■ What needs to be done: Print each line of the listing once more, precisely as given.

■ Provided material:
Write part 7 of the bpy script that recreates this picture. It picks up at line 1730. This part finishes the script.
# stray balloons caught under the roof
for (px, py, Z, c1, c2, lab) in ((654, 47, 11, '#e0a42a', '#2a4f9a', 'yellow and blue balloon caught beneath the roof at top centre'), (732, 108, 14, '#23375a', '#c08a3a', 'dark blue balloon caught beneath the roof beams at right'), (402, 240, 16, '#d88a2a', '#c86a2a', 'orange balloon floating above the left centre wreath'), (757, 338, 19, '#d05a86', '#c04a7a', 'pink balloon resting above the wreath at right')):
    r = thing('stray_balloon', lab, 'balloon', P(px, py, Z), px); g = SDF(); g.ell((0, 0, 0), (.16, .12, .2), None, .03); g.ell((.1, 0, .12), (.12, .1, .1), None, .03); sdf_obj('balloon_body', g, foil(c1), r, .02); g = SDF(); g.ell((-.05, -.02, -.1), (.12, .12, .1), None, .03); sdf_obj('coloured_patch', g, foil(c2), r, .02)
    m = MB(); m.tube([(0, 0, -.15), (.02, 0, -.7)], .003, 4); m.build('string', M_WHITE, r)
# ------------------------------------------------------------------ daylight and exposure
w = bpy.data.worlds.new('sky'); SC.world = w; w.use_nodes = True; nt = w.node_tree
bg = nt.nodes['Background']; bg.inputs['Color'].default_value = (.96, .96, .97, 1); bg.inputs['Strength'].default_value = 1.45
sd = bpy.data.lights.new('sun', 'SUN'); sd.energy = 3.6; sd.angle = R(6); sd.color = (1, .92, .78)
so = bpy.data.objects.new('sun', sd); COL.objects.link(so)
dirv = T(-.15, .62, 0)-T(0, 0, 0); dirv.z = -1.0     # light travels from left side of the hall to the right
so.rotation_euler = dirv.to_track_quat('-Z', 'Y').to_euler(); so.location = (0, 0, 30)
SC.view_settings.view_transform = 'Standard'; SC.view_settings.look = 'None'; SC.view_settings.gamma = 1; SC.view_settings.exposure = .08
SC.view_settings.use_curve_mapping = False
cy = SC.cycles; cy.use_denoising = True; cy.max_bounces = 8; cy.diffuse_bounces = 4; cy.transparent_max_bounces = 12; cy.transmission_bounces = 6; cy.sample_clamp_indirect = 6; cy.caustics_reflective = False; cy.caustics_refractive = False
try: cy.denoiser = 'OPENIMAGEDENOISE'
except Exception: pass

■ Written reply:
Write part 7 of the bpy script that recreates this picture. It picks up at line 1730. This part finishes the script.
# stray balloons caught under the roof
for (px, py, Z, c1, c2, lab) in ((654, 47, 11, '#e0a42a', '#2a4f9a', 'yellow and blue balloon caught beneath the roof at top centre'), (732, 108, 14, '#23375a', '#c08a3a', 'dark blue balloon caught beneath the roof beams at right'), (402, 240, 16, '#d88a2a', '#c86a2a', 'orange balloon floating above the left centre wreath'), (757, 338, 19, '#d05a86', '#c04a7a', 'pink balloon resting above the wreath at right')):
    r = thing('stray_balloon', lab, 'balloon', P(px, py, Z), px); g = SDF(); g.ell((0, 0, 0), (.16, .12, .2), None, .03); g.ell((.1, 0, .12), (.12, .1, .1), None, .03); sdf_obj('balloon_body', g, foil(c1), r, .02); g = SDF(); g.ell((-.05, -.02, -.1), (.12, .12, .1), None, .03); sdf_obj('coloured_patch', g, foil(c2), r, .02)
    m = MB(); m.tube([(0, 0, -.15), (.02, 0, -.7)], .003, 4); m.build('string', M_WHITE, r)
# ------------------------------------------------------------------ daylight and exposure
w = bpy.data.worlds.new('sky'); SC.world = w; w.use_nodes = True; nt = w.node_tree
bg = nt.nodes['Background']; bg.inputs['Color'].default_value = (.96, .96, .97, 1); bg.inputs['Strength'].default_value = 1.45
sd = bpy.data.lights.new('sun', 'SUN'); sd.energy = 3.6; sd.angle = R(6); sd.color = (1, .92, .78)
so = bpy.data.objects.new('sun', sd); COL.objects.link(so)
dirv = T(-.15, .62, 0)-T(0, 0, 0); dirv.z = -1.0     # light travels from left side of the hall to the right
so.rotation_euler = dirv.to_track_quat('-Z', 'Y').to_euler(); so.location = (0, 0, 30)
SC.view_settings.view_transform = 'Standard'; SC.view_settings.look = 'None'; SC.view_settings.gamma = 1; SC.view_settings.exposure = .08
SC.view_settings.use_curve_mapping = False
cy = SC.cycles; cy.use_denoising = True; cy.max_bounces = 8; cy.diffuse_bounces = 4; cy.transparent_max_bounces = 12; cy.transmission_bounces = 6; cy.sample_clamp_indirect = 6; cy.caustics_reflective = False; cy.caustics_refractive = False
try: cy.denoiser = 'OPENIMAGEDENOISE'
except Exception: pass